BILLY NAME: “She would get involved in these elaborate games that speed freaks get into – and she was into all this cosmic stuff. She didn’t have an ordinary mind, didn’t really yak or chit-chat or gossip. She was just extraordinarily brilliant. And this is the reason why the whole thing of her life became a tragedy, because there was no receptacle for her brilliance. People were always wanting to photograph her, but beauty you can always find. It was her mind that didn’t have an order, it didn’t have a place to express itself other that with amphetamine heads and that’s the tragedy of it – only amphetamine heads would talk to her that way. And then you get ruined on the drug. But I loved her. She was a brilliant little angel incarnate.”

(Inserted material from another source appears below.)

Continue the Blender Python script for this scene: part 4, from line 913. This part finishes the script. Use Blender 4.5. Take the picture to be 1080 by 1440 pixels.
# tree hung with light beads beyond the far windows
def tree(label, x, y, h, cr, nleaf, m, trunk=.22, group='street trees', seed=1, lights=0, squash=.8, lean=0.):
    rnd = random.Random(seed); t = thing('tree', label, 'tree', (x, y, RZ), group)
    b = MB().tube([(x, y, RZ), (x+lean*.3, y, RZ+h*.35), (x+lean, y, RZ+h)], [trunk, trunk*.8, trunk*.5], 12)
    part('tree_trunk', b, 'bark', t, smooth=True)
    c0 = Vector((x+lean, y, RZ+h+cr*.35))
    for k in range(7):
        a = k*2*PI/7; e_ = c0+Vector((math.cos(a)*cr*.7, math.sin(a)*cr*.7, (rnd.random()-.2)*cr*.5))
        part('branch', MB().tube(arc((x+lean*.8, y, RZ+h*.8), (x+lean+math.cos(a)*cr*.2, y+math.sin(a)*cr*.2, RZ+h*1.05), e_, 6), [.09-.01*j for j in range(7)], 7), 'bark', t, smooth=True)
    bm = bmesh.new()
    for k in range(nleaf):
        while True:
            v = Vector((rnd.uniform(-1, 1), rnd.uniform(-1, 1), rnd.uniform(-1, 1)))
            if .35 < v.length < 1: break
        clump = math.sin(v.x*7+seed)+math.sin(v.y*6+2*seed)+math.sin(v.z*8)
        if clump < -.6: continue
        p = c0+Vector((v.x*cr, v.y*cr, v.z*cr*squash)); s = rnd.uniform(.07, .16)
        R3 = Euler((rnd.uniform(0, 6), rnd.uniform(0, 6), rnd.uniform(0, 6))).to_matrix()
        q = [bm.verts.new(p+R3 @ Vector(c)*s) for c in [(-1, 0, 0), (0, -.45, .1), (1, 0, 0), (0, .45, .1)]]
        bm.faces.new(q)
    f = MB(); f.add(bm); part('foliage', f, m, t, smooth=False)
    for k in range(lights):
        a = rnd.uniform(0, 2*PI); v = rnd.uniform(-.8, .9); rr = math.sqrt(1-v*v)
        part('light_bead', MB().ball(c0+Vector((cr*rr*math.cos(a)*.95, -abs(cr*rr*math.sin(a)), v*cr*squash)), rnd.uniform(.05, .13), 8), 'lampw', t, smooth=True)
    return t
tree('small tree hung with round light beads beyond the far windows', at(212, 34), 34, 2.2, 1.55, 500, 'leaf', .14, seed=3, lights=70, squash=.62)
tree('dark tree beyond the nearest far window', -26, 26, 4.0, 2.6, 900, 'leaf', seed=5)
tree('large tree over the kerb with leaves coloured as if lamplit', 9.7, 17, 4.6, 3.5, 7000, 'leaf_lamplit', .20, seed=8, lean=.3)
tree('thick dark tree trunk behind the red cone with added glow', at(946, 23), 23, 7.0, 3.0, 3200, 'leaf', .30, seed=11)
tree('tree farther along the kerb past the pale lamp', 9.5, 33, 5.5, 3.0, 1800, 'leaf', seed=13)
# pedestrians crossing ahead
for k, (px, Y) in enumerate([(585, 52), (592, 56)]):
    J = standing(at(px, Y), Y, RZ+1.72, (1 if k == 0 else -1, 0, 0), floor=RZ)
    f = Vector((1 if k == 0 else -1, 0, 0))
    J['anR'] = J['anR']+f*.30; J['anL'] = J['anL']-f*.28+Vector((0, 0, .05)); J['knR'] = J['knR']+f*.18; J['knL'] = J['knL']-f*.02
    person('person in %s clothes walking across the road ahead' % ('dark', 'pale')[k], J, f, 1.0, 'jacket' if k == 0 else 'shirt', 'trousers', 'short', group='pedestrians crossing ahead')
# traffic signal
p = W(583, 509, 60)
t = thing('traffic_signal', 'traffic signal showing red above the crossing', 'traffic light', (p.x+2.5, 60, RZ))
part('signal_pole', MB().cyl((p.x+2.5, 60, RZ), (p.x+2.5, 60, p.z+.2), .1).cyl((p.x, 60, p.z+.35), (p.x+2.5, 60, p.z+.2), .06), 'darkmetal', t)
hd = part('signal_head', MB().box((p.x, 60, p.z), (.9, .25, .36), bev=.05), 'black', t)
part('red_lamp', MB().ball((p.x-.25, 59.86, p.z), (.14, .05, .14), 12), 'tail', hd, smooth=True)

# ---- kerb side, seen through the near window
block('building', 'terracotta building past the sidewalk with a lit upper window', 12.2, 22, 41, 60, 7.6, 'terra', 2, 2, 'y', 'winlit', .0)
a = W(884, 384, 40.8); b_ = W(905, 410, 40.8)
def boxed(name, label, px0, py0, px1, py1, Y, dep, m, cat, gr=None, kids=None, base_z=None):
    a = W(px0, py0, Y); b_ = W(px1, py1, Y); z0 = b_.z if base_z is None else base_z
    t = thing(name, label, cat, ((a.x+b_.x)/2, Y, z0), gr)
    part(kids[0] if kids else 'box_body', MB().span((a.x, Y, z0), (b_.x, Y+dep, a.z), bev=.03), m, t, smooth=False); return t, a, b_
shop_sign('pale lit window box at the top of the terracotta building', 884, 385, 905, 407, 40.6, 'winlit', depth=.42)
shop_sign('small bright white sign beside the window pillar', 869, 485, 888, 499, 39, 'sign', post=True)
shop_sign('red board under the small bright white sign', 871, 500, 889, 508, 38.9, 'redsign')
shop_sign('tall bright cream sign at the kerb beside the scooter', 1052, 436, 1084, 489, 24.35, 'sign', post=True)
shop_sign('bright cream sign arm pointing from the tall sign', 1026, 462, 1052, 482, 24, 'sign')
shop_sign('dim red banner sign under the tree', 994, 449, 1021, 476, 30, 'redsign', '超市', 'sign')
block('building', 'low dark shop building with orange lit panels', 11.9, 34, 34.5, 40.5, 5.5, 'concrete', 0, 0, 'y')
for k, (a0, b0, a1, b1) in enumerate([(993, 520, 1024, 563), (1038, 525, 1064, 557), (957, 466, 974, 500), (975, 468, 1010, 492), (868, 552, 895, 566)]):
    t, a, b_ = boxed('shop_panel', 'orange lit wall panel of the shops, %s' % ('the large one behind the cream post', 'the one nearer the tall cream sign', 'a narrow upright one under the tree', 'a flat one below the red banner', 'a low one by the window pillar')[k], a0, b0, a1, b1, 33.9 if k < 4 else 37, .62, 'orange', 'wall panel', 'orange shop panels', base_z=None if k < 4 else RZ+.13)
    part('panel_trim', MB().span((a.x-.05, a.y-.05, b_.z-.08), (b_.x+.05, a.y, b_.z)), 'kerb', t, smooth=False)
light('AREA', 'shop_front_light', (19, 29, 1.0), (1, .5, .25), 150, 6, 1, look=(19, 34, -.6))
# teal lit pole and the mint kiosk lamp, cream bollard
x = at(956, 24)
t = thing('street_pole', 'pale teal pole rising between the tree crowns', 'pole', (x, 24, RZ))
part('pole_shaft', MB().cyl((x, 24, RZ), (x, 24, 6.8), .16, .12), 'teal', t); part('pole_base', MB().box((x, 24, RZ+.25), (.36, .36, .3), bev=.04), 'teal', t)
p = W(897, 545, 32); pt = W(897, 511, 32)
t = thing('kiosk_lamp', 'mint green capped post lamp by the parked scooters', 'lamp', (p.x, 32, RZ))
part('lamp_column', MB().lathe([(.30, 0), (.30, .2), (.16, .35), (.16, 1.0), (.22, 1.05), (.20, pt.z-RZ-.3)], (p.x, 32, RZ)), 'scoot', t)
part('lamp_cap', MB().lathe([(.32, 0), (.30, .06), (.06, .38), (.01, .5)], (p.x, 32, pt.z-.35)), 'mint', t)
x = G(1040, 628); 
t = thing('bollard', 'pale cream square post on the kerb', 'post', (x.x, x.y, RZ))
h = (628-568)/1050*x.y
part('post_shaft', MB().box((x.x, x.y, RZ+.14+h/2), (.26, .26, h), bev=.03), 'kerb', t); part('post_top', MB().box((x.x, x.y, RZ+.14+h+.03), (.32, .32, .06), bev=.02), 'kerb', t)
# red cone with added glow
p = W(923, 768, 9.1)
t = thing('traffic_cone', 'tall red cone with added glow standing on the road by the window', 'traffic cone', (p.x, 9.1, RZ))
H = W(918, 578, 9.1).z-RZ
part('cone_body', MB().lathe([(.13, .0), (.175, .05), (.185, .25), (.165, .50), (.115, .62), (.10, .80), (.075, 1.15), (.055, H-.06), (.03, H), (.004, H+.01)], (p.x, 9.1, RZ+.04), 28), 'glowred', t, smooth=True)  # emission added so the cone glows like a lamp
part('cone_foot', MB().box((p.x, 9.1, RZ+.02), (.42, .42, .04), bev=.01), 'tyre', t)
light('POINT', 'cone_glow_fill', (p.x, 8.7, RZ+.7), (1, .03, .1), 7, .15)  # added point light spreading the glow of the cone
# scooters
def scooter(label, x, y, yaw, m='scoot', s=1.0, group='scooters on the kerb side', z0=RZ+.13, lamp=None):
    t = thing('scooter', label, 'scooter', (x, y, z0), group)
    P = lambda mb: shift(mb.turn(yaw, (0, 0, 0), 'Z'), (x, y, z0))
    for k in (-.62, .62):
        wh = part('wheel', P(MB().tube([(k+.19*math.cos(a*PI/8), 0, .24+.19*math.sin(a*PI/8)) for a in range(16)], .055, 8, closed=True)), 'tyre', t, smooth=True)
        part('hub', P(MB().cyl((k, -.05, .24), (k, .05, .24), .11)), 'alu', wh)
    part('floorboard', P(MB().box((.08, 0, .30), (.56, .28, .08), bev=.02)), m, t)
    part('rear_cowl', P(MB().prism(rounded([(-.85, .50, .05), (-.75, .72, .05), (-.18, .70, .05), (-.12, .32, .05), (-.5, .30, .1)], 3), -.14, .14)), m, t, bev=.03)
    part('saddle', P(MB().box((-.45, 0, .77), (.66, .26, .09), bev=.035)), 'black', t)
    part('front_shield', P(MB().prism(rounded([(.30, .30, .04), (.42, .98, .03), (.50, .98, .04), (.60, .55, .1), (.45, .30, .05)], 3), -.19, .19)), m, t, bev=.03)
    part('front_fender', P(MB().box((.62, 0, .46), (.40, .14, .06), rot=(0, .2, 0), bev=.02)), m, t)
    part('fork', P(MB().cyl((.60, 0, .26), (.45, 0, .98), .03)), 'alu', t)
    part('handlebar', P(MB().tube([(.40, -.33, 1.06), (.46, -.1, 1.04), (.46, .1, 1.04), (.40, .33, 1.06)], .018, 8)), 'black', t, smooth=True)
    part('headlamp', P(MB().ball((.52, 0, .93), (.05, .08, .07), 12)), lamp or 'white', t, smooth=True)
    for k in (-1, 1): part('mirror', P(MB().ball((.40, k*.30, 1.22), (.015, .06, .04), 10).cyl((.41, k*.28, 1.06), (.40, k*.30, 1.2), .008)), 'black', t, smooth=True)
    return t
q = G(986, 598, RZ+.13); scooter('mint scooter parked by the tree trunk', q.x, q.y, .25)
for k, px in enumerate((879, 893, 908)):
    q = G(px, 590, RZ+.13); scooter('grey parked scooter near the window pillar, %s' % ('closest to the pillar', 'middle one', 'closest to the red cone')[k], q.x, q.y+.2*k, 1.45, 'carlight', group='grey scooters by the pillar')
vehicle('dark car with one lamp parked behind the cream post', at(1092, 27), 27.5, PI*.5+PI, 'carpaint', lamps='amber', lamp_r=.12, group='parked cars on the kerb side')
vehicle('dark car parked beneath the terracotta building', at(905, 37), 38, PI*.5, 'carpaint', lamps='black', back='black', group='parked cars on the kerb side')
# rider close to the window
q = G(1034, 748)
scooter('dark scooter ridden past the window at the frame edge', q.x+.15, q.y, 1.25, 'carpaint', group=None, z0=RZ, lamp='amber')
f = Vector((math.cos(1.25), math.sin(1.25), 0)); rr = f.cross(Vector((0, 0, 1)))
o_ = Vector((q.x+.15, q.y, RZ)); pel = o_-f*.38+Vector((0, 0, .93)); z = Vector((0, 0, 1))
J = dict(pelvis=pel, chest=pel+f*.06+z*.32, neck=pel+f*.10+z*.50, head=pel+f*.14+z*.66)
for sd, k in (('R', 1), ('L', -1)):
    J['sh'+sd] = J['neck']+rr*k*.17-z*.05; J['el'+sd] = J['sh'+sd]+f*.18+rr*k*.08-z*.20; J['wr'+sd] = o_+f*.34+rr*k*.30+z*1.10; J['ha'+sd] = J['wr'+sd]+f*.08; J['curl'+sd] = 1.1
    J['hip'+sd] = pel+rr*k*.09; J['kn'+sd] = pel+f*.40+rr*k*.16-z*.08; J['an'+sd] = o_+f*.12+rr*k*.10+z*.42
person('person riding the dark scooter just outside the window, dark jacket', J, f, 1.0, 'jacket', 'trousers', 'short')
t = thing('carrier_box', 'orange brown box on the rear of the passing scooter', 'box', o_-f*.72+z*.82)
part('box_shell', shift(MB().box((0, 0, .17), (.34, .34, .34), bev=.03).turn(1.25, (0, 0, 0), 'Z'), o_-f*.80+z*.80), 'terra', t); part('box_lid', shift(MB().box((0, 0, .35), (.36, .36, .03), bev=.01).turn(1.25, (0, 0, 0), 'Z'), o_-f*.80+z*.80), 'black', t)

NAT FINKELSTEIN: “Andy bestrode the world like a bleached blond colossus. I witnessed the birth of a monster: a silver sprayed black widow spider: fucking them over, sucking them dry and spitting them out.”
EMILE DE ANTONIO: “Andy liked to see people dying. This is what the Factory was about. Andy was the Angel of Death’s Apprentice as these people went through their shabby lives with drugs and weird sex and group sex and mass sex. So Andy looked and Andy as voyeur par excellence was the devil, because he got bored just looking.”